-- Given request --
Each line in the material below, starting at the one with "Reconstruct this image" and ending at the one with "return np.array([0, 0, CAM_H]) + r * ((z", is to be reproduced exactly; no picture is to be copied.
begin
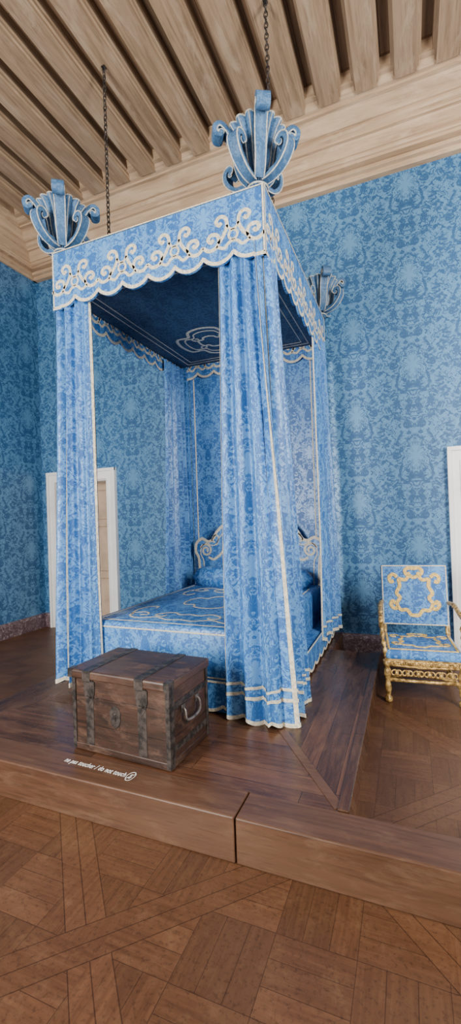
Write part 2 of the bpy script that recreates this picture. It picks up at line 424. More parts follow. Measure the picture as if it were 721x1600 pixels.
# ------------------------------------------------------------------ bed
W=1.63; D=2.0; H=3.2; IC=2.93
bed=empty('canopy_bed',(-.815,1.0,0))
lab(bed,"tall four-poster canopy bed hung with blue damask and cream braid",'bed')
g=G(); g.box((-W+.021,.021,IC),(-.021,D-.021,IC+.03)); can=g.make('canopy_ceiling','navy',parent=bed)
def cm(a,b,h): return (a,b,IC-h)
def line(x0,y0,x1,y1): return [(x0,y0),(x1,y1)]
cx,cy=-.815,1.0
car=cr([(cx-.34,cy),(cx-.30,cy+.16),(cx-.18,cy+.17),(cx-.13,cy+.27),(cx,cy+.31),(cx+.13,cy+.27),(cx+.18,cy+.17),(cx+.30,cy+.16),(cx+.34,cy),(cx+.30,cy-.16),(cx+.18,cy-.17),(cx+.13,cy-.27),(cx,cy-.31),(cx-.13,cy-.27),(cx-.18,cy-.17),(cx-.30,cy-.16)],6,True)
cart=[]
oy=1.38; ox=-.97
def cs_(s): return [(ox+(p[0]-cx)*s,oy+(p[1]-cy)*s) for p in car]
cart.append({'p':cs_(1.0),'c':True,'w':.030})
cart.append({'p':cs_(.78),'c':True,'w':.014})
cart.append({'p':cs_(.40),'c':True,'w':.022})
for s in (-1,1):
    for fy in (-1,1):
        cart.append({'p':[(ox+s*p[0],oy+fy*p[1]) for p in spiral((.13,.10),.042,.012,PI*.2,-PI*1.6,18)],'w':.014})
for q in (.14,.20):
    for l in (line(-W+q,q,-q,q),line(-q,q,-q,D-q),line(-q,D-q,-W+q,D-q),line(-W+q,D-q,-W+q,q)): cart.append({'p':l,'w':.009})
ribbons('braid_trim',cart,cm,.018,can,'edge')
def scal(a,L,n=8,base=.40,amp=.06):
    f=(a/L*n)%1.0
    e=min(a,L-a)
    s=base-.02+amp*abs(math.sin(PI*f))**.6
    if e<.07: s=max(s,base+.045)
    return s
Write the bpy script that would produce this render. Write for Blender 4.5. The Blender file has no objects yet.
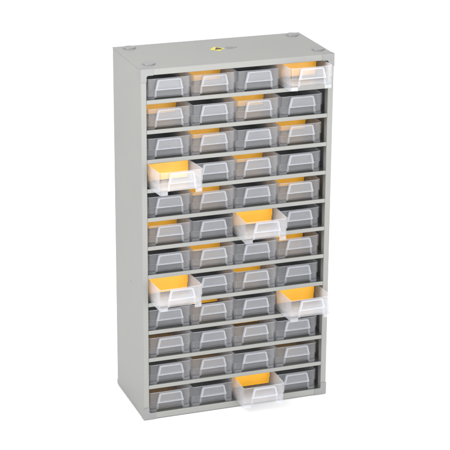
import bpy, bmesh, math, random
from mathutils import Vector, Matrix
random.seed(7)
S = 0.001
scene = bpy.context.scene
C = scene.collection

# ---------------------------------------------------------------- materials
def new_mat(name):
    m = bpy.data.materials.new(name); m.use_nodes = True
    nt = m.node_tree; nt.nodes.clear()
    out = nt.nodes.new('ShaderNodeOutputMaterial')
    return m, nt, out

def paint(name, col, rough=0.42, bump=0.06, scale=900.0, var=0.04, spec=0.5):
    m, nt, out = new_mat(name)
    b = nt.nodes.new('ShaderNodeBsdfPrincipled')
    b.inputs['Roughness'].default_value = rough
    b.inputs['Specular IOR Level'].default_value = spec
    tc = nt.nodes.new('ShaderNodeTexCoord')
    n1 = nt.nodes.new('ShaderNodeTexNoise'); n1.inputs['Scale'].default_value = scale; n1.inputs['Detail'].default_value = 3
    n2 = nt.nodes.new('ShaderNodeTexNoise'); n2.inputs['Scale'].default_value = 14; n2.inputs['Detail'].default_value = 5
    nt.links.new(tc.outputs['Object'], n1.inputs['Vector']); nt.links.new(tc.outputs['Object'], n2.inputs['Vector'])
    r = nt.nodes.new('ShaderNodeValToRGB')
    lo = [c * (1 - var) for c in col]; hi = [min(1, c * (1 + var)) for c in col]
    r.color_ramp.elements[0].position = 0.3; r.color_ramp.elements[0].color = (*lo, 1)
    r.color_ramp.elements[1].position = 0.7; r.color_ramp.elements[1].color = (*hi, 1)
    mx = nt.nodes.new('ShaderNodeMath'); mx.operation = 'ADD'
    m1 = nt.nodes.new('ShaderNodeMath'); m1.operation = 'MULTIPLY'; m1.inputs[1].default_value = 0.5
    m2 = nt.nodes.new('ShaderNodeMath'); m2.operation = 'MULTIPLY'; m2.inputs[1].default_value = 0.5
    nt.links.new(n1.outputs['Fac'], m1.inputs[0]); nt.links.new(n2.outputs['Fac'], m2.inputs[0])
    nt.links.new(m1.outputs[0], mx.inputs[0]); nt.links.new(m2.outputs[0], mx.inputs[1])
    nt.links.new(mx.outputs[0], r.inputs['Fac']); nt.links.new(r.outputs['Color'], b.inputs['Base Color'])
    bp = nt.nodes.new('ShaderNodeBump'); bp.inputs['Strength'].default_value = bump; bp.inputs['Distance'].default_value = 0.0004
    nt.links.new(n1.outputs['Fac'], bp.inputs['Height']); nt.links.new(bp.outputs['Normal'], b.inputs['Normal'])
    nt.links.new(b.outputs['BSDF'], out.inputs['Surface'])
    return m

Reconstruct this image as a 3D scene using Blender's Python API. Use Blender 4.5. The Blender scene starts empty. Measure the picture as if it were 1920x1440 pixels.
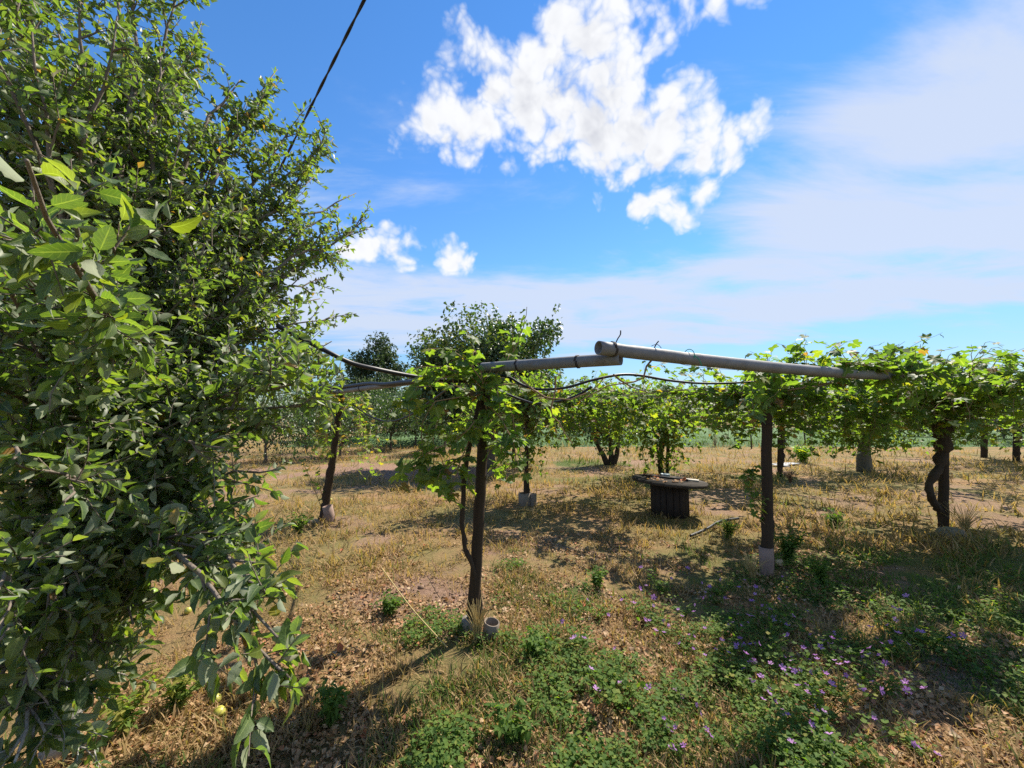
import bpy, math, random
import numpy as np
from mathutils import Vector, Matrix

RS = np.random.RandomState
random.seed(11)
scene = bpy.context.scene
COL = scene.collection
R = math.radians

# ------------------------------------------------------------------ camera
F = 746.0                      # focal length in photo pixels (1920 wide)
HOR = 787.0                    # horizon row
CAM_H = 1.6
PITCH = math.atan((HOR - 720.0) / F)
cam_d = bpy.data.cameras.new('camera')
cam = bpy.data.objects.new('camera', cam_d)
COL.objects.link(cam)
cam.location = (0, 0, CAM_H)
cam.rotation_euler = (math.pi / 2 + PITCH, 0, 0)
cam_d.sensor_width = 36.0
cam_d.lens = 36.0 * F / 1920.0
cam_d.clip_start = 0.05
cam_d.clip_end = 2500
scene.camera = cam
CP, SP = math.cos(PITCH), math.sin(PITCH)


def ray(px, py):
    a, b = (px - 960.0) / F, (720.0 - py) / F
    return np.array([a, CP - b * SP, SP + b * CP])


def P(px, py, Y):
    """the place seen at photo pixel (px, py) that lies Y metres ahead"""
    r = ray(px, py)
    return np.array([0, 0, CAM_H]) + r * (Y / r[1])


def G(px, py, z=0.0):
    """the place on level ground seen at photo pixel (px, py)"""
    r = ray(px, py)
    return np.array([0, 0, CAM_H]) + r * ((z - CAM_H) / r[2])


# ------------------------------------------------------------------ sun, sky, exposure
SUN_AZ, SUN_EL = R(39), R(51)
sunv = Vector((math.sin(SUN_AZ) * math.cos(SUN_EL), math.cos(SUN_AZ) * math.cos(SUN_EL), math.sin(SUN_EL)))
sd = bpy.data.lights.new('sun', 'SUN')
sd.energy = 5.0
sd.angle = R(0.55)
sd.color = (1.0, 0.92, 0.79)
sun = bpy.data.objects.new('sun', sd)
COL.objects.link(sun)
sun.rotation_euler = sunv.to_track_quat('Z', 'Y').to_euler()
sun.location = (0, 0, 30)

world = bpy.data.worlds.new('World')
scene.world = world
world.use_nodes = True
WN, WL = world.node_tree.nodes, world.node_tree.links
WN.clear()


def node(nodes, kind, **kw):
    n = nodes.new(kind)
    for k, v in kw.items():
        setattr(n, k, v)
    return n


def unit(v):
    v = np.asarray(v, float)
    return v / np.linalg.norm(v)


CUMULUS = [  # centre and radius of the puffs of each heap cloud, as seen from the camera
    (1150, 0, 62), (1060, 25, 62), (1110, 70, 80), (1040, 95, 60), (985, 135, 66), (905, 110, 50), (860, 105, 36), (930, 170, 60),
    (840, 195, 50), (800, 225, 40), (870, 235, 52), (905, 255, 40), (830, 255, 30), (990, 200, 70), (1060, 190, 80), (1140, 170, 70), (1175, 130, 46),
    (1110, 240, 76), (1190, 230, 76), (1265, 215, 62), (1040, 265, 46), (1000, 285, 24), (1130, 295, 46), (1180, 318, 38), (1240, 280, 60),
    (1310, 250, 56), (1365, 262, 50), (1412, 240, 36), (1320, 200, 34), (1300, 290, 40), (1250, 185, 40),
    (1205, 382, 30), (1255, 368, 40), (1308, 366, 32), (1270, 396, 22),
    (1300, 22, 34), (1350, 0, 30), (1262, 52, 24), (1222, 90, 18), (1400, -10, 22),
    (690, 455, 36), (735, 460, 28), (765, 488, 22), (770, 450, 16), (838, 472, 30), (860, 488, 20), (650, 470, 26),
    (876, 312, 13), (956, 324, 13), (740, 270, 10), (1365, 300, 22)]
rs = RS(5)
BLOBS = []
for (px, py, r) in CUMULUS:
    c = unit(ray(px, py))
    e = 0.5 * (np.linalg.norm(unit(ray(px + r, py)) - c) + np.linalg.norm(unit(ray(px, py + r)) - c))
    BLOBS.append((c, e))
for k in range(7):               # the same sky goes on around and behind the camera
    a, el = rs.uniform(1.4, 4.9), rs.uniform(0.3, 0.95)
    for q in range(4):
        aa, ee = a + rs.normal(0, .1), el + rs.normal(0, .05)
        BLOBS.append((np.array([math.sin(aa) * math.cos(ee), math.cos(aa) * math.cos(ee), math.sin(ee)]), rs.uniform(.05, .11)))

# node group: how thick the heap cloud is in one direction
cg = bpy.data.node_groups.new('cloud_field', 'ShaderNodeTree')
cg.interface.new_socket('Vector', in_out='INPUT', socket_type='NodeSocketVector')
cg.interface.new_socket('Value', in_out='OUTPUT', socket_type='NodeSocketFloat')
cg.interface.new_socket('Smooth', in_out='OUTPUT', socket_type='NodeSocketFloat')
cg.interface.new_socket('Lumps', in_out='OUTPUT', socket_type='NodeSocketFloat')
gn, gl = cg.nodes, cg.links
gi, go = gn.new('NodeGroupInput'), gn.new('NodeGroupOutput')
nz = node(gn, 'ShaderNodeTexNoise')
nz.inputs['Scale'].default_value = 7.0
nz.inputs['Detail'].default_value = 3.0
nz.inputs['Roughness'].default_value = 0.55
gl.new(gi.outputs[0], nz.inputs['Vector'])
s1 = node(gn, 'ShaderNodeVectorMath', operation='SUBTRACT')
s1.inputs[1].default_value = (.5, .5, .5)
gl.new(nz.outputs['Color'], s1.inputs[0])
s2 = node(gn, 'ShaderNodeVectorMath', operation='SCALE')
s2.inputs['Scale'].default_value = 0.095
gl.new(s1.outputs[0], s2.inputs[0])
s3 = node(gn, 'ShaderNodeVectorMath', operation='ADD')
gl.new(gi.outputs[0], s3.inputs[0])
gl.new(s2.outputs[0], s3.inputs[1])
acc = None
for (c, e) in BLOBS:
    d = node(gn, 'ShaderNodeVectorMath', operation='DISTANCE')
    d.inputs[1].default_value = tuple(c)
    gl.new(s3.outputs[0], d.inputs[0])
    m = node(gn, 'ShaderNodeMath', operation='MULTIPLY_ADD')
    # thickness falls from the puff's centre to its rim
    m.inputs[1].default_value = -1.0 / (.45 * e + .03)
    m.inputs[2].default_value = e * .80 / (.45 * e + .03)
    gl.new(d.outputs['Value'], m.inputs[0])
    if acc is None:
        acc = m
    else:
        x = node(gn, 'ShaderNodeMath', operation='SMOOTH_MAX')
        x.inputs[2].default_value = 0.25
        gl.new(acc.outputs[0], x.inputs[0])
        gl.new(m.outputs[0], x.inputs[1])
        acc = x
nz2 = node(gn, 'ShaderNodeTexNoise')
nz2.inputs['Scale'].default_value = 17.0
nz2.inputs['Detail'].default_value = 10.0
nz2.inputs['Roughness'].default_value = 0.57
gl.new(gi.outputs[0], nz2.inputs['Vector'])
vo = node(gn, 'ShaderNodeTexVoronoi', feature='F1', normalize=True)
vo.inputs['Scale'].default_value = 15.0
vo.inputs['Detail'].default_value = 2.0
vo.inputs['Roughness'].default_value = 0.6
vo.inputs['Lacunarity'].default_value = 2.3
gl.new(s3.outputs[0], vo.inputs['Vector'])
m1 = node(gn, 'ShaderNodeMath', operation='MULTIPLY_ADD')
m1.inputs[1].default_value = -3.4
m1.inputs[2].default_value = 1.25
gl.new(vo.outputs['Distance'], m1.inputs[0])
m2 = node(gn, 'ShaderNodeMath', operation='MULTIPLY_ADD')
m2.inputs[1].default_value = 1.7
gl.new(nz2.outputs['Fac'], m2.inputs[0])
m2.inputs[2].default_value = -0.85
m3 = node(gn, 'ShaderNodeMath', operation='ADD')
gl.new(m1.outputs[0], m3.inputs[0])
gl.new(m2.outputs[0], m3.inputs[1])
m2 = m3
ad = node(gn, 'ShaderNodeMath', operation='ADD')
gl.new(acc.outputs[0], ad.inputs[0])
gl.new(m2.outputs[0], ad.inputs[1])
gl.new(ad.outputs[0], go.inputs[0])
gl.new(acc.outputs[0], go.inputs[1])
gl.new(m1.outputs[0], go.inputs[2])

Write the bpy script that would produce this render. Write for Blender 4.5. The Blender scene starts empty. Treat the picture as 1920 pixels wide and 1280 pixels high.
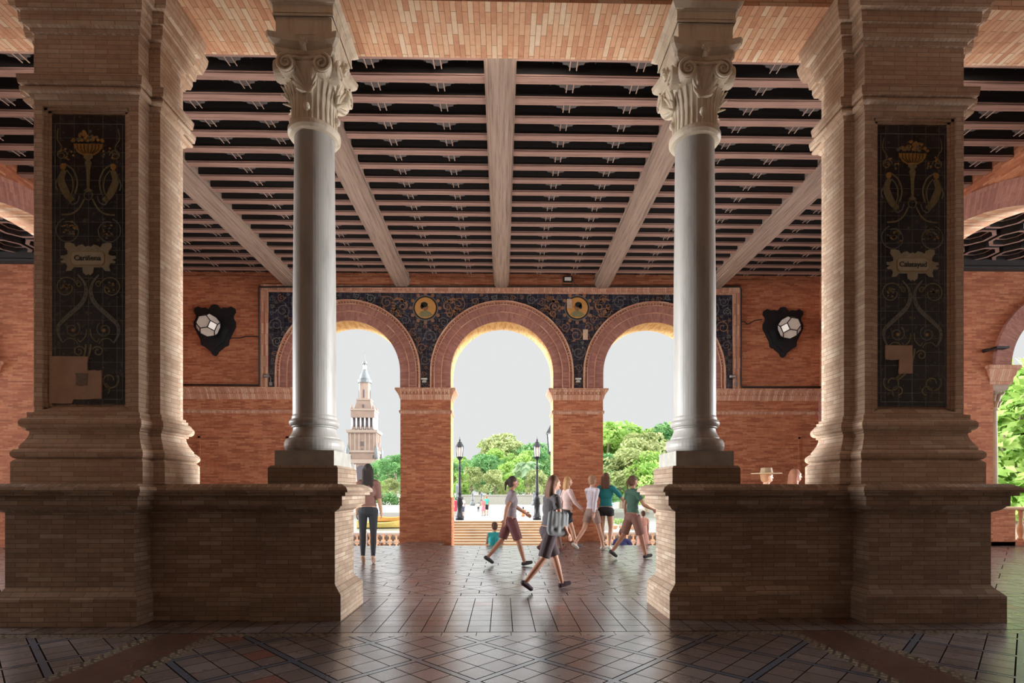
import bpy, bmesh, math, random
from mathutils import Vector, Matrix, Euler
PI=math.pi; R=random.Random(7)
S=bpy.context.scene; COL=S.collection
def coll(o): COL.objects.link(o); return o
# ------------------------------------------------------------------ camera maths (16:9-independent, frame 1920x1280)
HC=1.4; F=1000.0; HZ=920.0; TH=math.atan(0.018)
def X(px,Y):
    u=(px-960)/F; t=math.tan(TH); return Y*(u+t)/(1-u*t)
def zat(py,px,Y):
    x=X(px,Y); c=x*math.sin(TH)+Y*math.cos(TH); return HC+(HZ-py)/F*c
def ground(px,py,z=0.0):
    c=(HC-z)*F/(py-HZ); u=(px-960)/F; xc=u*c
    return (xc*math.cos(TH)+c*math.sin(TH), -xc*math.sin(TH)+c*math.cos(TH))
# ------------------------------------------------------------------ materials
def newmat(name):
    m=bpy.data.materials.new(name); m.use_nodes=True; nt=m.node_tree
    b=nt.nodes['Principled BSDF']; return m,nt,b
def nd(nt,t,**kw):
    n=nt.nodes.new(t)
    for k,v in kw.items(): setattr(n,k,v)
    return n
def mth(nt,op,a,b=None,c=None,clamp=False):
    n=nt.nodes.new('ShaderNodeMath'); n.operation=op; n.use_clamp=clamp
    for i,v in enumerate((a,b,c)):
        if v is None: continue
        if isinstance(v,(int,float)): n.inputs[i].default_value=v
        else: nt.links.new(v,n.inputs[i])
    return n.outputs[0]
def mixc(nt,f,a,b,bt='MIX'):
    n=nt.nodes.new('ShaderNodeMix'); n.data_type='RGBA'; n.blend_type=bt
    for s,v in ((n.inputs[0],f),(n.inputs[6],a),(n.inputs[7],b)):
        if isinstance(v,(int,float)): s.default_value=v
        elif isinstance(v,tuple): s.default_value=(*v,1) if len(v)==3 else v
        else: nt.links.new(v,s)
    return n.outputs[2]
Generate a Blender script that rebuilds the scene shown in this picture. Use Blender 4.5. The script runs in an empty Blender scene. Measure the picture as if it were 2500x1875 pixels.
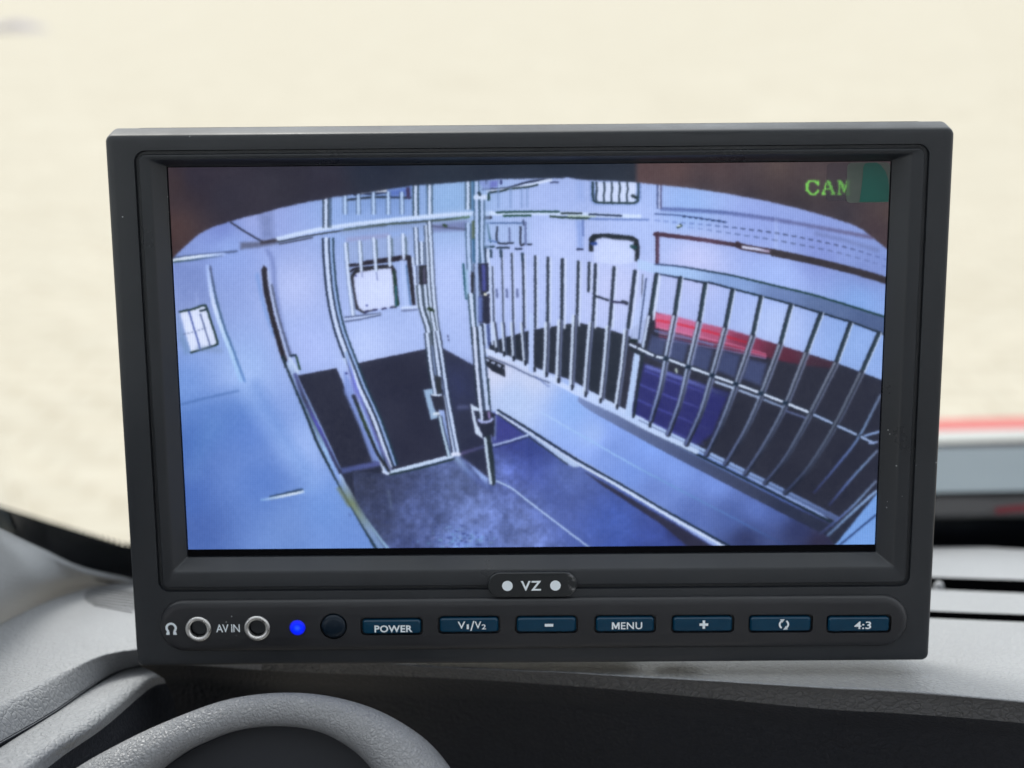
import bpy, bmesh, math
import numpy as np
from mathutils import Vector, Matrix
R = math.radians
scene = bpy.context.scene
C = scene.collection

# ---------------------------------------------------------------- camera
FPX = 3200.0                      # focal length in photograph pixels (2500 wide)
PITCH = R(17.5)
CAM = Vector((0.0, 0.0, 1.62))
cam_data = bpy.data.cameras.new('camera')
cam = bpy.data.objects.new('camera', cam_data); C.objects.link(cam)
cam.location = CAM; cam.rotation_euler = (math.pi/2-PITCH, 0, 0)
cam_data.sensor_width = 36.0; cam_data.lens = 36.0*FPX/2500.0
cam_data.clip_start = 0.01; cam_data.clip_end = 5000
cam_data.dof.use_dof = True; cam_data.dof.focus_distance = 0.292
cam_data.dof.aperture_fstop = 10.5
scene.camera = cam
# ---------------------------------------------------------------- daylight
SUN_EL, SUN_AZ = R(57), R(-34)    # azimuth measured from +Y towards +X
world = bpy.data.worlds.new('World'); scene.world = world; world.use_nodes = True
wn, wl = world.node_tree.nodes, world.node_tree.links
bg = wn['Background']; sky = wn.new('ShaderNodeTexSky')
sky.sky_type = 'NISHITA'; sky.sun_disc = False; sky.sun_elevation = SUN_EL; sky.sun_rotation = SUN_AZ
sky.air_density = 1.0; sky.dust_density = 6.0; sky.ozone_density = 1.0
hs = wn.new('ShaderNodeHueSaturation'); hs.inputs['Saturation'].default_value = 0.50   # overcast: nearly neutral
cl = wn.new('ShaderNodeMix'); cl.data_type = 'RGBA'; cl.inputs[0].default_value = .65; cl.inputs[7].default_value = (6.6, 6.9, 7.2, 1)   # even cloud layer
wl.new(sky.outputs[0], hs.inputs['Color']); wl.new(hs.outputs[0], cl.inputs[6]); wl.new(cl.outputs[2], bg.inputs['Color'])
bg.inputs['Strength'].default_value = 0.13
sun_d = bpy.data.lights.new('sun', 'SUN'); sun_d.energy = 1.2; sun_d.angle = R(16); sun_d.color = (1, .965, .91)
sun = bpy.data.objects.new('sun', sun_d); C.objects.link(sun)
sdir = Vector((math.sin(SUN_AZ)*math.cos(SUN_EL), math.cos(SUN_AZ)*math.cos(SUN_EL), math.sin(SUN_EL)))
sun.rotation_euler = sdir.to_track_quat('Z', 'Y').to_euler()
scene.view_settings.view_transform = 'Standard'; scene.view_settings.look = 'None'
EXPO = 1.08
scene.view_settings.exposure = EXPO; scene.view_settings.gamma = 1.0; scene.view_settings.use_curve_mapping = False
scene.cycles.max_bounces = 6; scene.cycles.transparent_max_bounces = 12
scene.cycles.use_denoising = True

# ---------------------------------------------------------------- helpers
def srgb(c):
    c = np.asarray(c, float)/255.0
    return np.where(c <= .04045, c/12.92, ((c+.055)/1.055)**2.4)
_fw = Vector((0, math.cos(PITCH), -math.sin(PITCH))); _up = Vector((0, math.sin(PITCH), math.cos(PITCH)))
def ray(px, py):
    return (Vector((1, 0, 0))*((px-1250)/FPX)+_up*(-(py-937.5)/FPX)+_fw)
def onplane(px, py, p0, n):
    d = ray(px, py); return CAM+d*((p0-CAM).dot(n)/d.dot(n))
def project(p):
    v = p-CAM; z = v.dot(_fw); return (1250+FPX*v.x/z, 937.5-FPX*v.dot(_up)/z)
def tag(o, label=None, cat=None, group=None, kind=None):
    if label: o['label'] = label
    if cat: o['category'] = cat
    if group: o['group'] = group
    if kind: o['kind'] = kind
    return o
def mesh(name, verts, faces, mat=None, parent=None, smooth=True, angle=None):
    me = bpy.data.meshes.new(name); me.from_pydata([tuple(v) for v in verts], [], faces); me.update()
    if smooth: me.polygons.foreach_set('use_smooth', [True]*len(me.polygons))
    o = bpy.data.objects.new(name, me); C.objects.link(o)
    if mat: me.materials.append(mat)
    if parent: o.parent = parent
    if angle and smooth: me.set_sharp_from_angle(angle=R(angle))
    return o
def empty(name, loc=(0, 0, 0)):
    o = bpy.data.objects.new(name, None); C.objects.link(o); o.location = loc; o.empty_display_size = .02
    return o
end
-- The answer --
Reconstruct this image as a 3D scene using Blender's Python API. Use Blender 4.5. The Blender scene starts empty. Measure the picture as if it were 1920x1440 pixels.
import bpy, math, random
import numpy as np
from mathutils import Vector, Matrix

RS = np.random.RandomState
random.seed(11)
scene = bpy.context.scene
COL = scene.collection
R = math.radians

# ------------------------------------------------------------------ camera
F = 746.0                      # focal length in photo pixels (1920 wide)
HOR = 787.0                    # horizon row
CAM_H = 1.6
PITCH = math.atan((HOR - 720.0) / F)
cam_d = bpy.data.cameras.new('camera')
cam = bpy.data.objects.new('camera', cam_d)
COL.objects.link(cam)
cam.location = (0, 0, CAM_H)
cam.rotation_euler = (math.pi / 2 + PITCH, 0, 0)
cam_d.sensor_width = 36.0
cam_d.lens = 36.0 * F / 1920.0
cam_d.clip_start = 0.05
cam_d.clip_end = 2500
scene.camera = cam
CP, SP = math.cos(PITCH), math.sin(PITCH)


def ray(px, py):
    a, b = (px - 960.0) / F, (720.0 - py) / F
    return np.array([a, CP - b * SP, SP + b * CP])


def P(px, py, Y):
    """the place seen at photo pixel (px, py) that lies Y metres ahead"""
    r = ray(px, py)
    return np.array([0, 0, CAM_H]) + r * (Y / r[1])


def G(px, py, z=0.0):
    """the place on level ground seen at photo pixel (px, py)"""
    r = ray(px, py)
    return np.array([0, 0, CAM_H]) + r * ((z - CAM_H) / r[2])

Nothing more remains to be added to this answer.